A l’époque, j’habitais juste à côté de chez elle. On voulait aller au cinéma, mais il n’y avait aucun film qui nous intéressait, alors on est restées à son appartement. Elle m’a fait écouter la musique qu’elle composait alors sur quatre pistes. Elle en parlait très modestement, or c’était pas mal du tout. Je lui ai suggéré de continuer, mais elle s’en fichait un peu. « Pourquoi pas », disait-elle. Puis, nous avons développé sa musique, juste pour s’amuser. Jusqu’au jour où une date est tombée par hasard, alors que nous n’avions que trois morceaux. Nous avons quand même joué, et c’était rigolo, à Gare du Nord dans l’ancien local de notre label du moment, Active Suspension. Et Tamara, violoniste d’origine russe, nous a rejointes par la suite.


Comment vis-tu ton départ du groupe, après 10 ans d’existence ?

C’était le moment. Nous avions fait un beau troisième album, et si je ne me lançais pas pour ma carrière solo, je n’aurais fait convenablement ni l’un ni l’autre. Je ne voulais plus jouer sur les deux plans en parallèle. D’où ma décision de me concentrer sur ma carrière solo. Je pense que je ne le regretterai pas.


En 2008, tu avais fait un premier album, My Love For You Is A Cheap Pop Song, avec Active Suspension qui n’existe plus. Comment es-tu arrivée chez EMI ?

Michael, un ancien employé de chez EMI, a entendu passer ma musique, par hasard, dans une boutique du Marais. C’est lui qui a fait passer le mot.


Parle-moi des titres qui figurent sur ton EP… 

« Commencement » est un instrumental, sauf à la fin, car je chuchote « commencement », comme suggéré par mon producteur, Alf. Une bonne idée, je trouve. En fait, je suis plus douée pour composer, faire des mélodies qu’écrire. Je ne suis pas poète. J’écris les textes, mais la musique passe toujours avant. Si je pouvais, je ferais un album instrumental, mais cela ne se vendrait jamais. « Cœur frag » n’est pas très prolixe, mais cela parle à tout le monde. Le cœur brisé devient plastique, tu peux le jeter par terre. Je voulais faire de la trompette dessus et Alf a accepté. Pour « Chocolat », j’avais en tête d’inviter un black qui rappe, et Alf m’a suggéré Patrick, du groupe électro Twin Twin. Il avait préparé son texte, et tout de suite, il a été très performant. Cela l’a fait rire. Il disait qu’il était le fondant au chocolat et que j’étais la tarte au citron ! La musique d’« Ongaku », je l’ai composée avec un ami, dont le nom de scène est Viknet. A la base, ce titre devait être en japonais, puis finalement Zoé de Konki Duet m’a aidée à écrire en français. Je lui ai fait confiance, car elle écrit vraiment des textes sublimes. « Tadaima » signifie « Je suis rentrée », composée par l’ex-femme de Sakamoto, Akiko Yano, très connue au Japon. Récemment, je lui ai posté un message sur Twitter lui disant que j’avais repris sa chanson, ne sachant pas si cela allait lui plaire. Elle m’a remerciée d’avoir choisi son titre, et j’étais trop contente. J’aimerais la rencontrer pour lui donner cet EP, mais elle habite aux USA.
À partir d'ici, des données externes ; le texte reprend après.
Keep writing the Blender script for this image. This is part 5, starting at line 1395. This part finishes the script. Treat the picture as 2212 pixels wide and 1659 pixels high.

La pochette colorée, avec ce chat qui pose à l’infini, mérite quelques explications…

Le chat s’appelle Eclair, il est professionnel. Mais c’est dommage de dévoiler le secret. Parce qu’on pourrait dire que dans l’univers de Kumisolo, le chat multicolore existe. A vrai dire, c’est un chat blanc que nous avons emprunté. Nous lui avons fait subir de nombreux sauts pour la photo. Il y avait deux assistants qui tendaient un tissu noir et le dresseur le positionnait. Au milieu, le photographe disait à chaque saut : « Vas-y Eclair ». Au final, c’est lui qui a coûté le plus cher sur cette journée de shooting. Quant à la robe que je porte, elle vient de chez Rodier, marque plutôt vieille France avant, tandis que maintenant, tout y est plus moderne, adapté au corps et à la morphologie de la femme actuelle.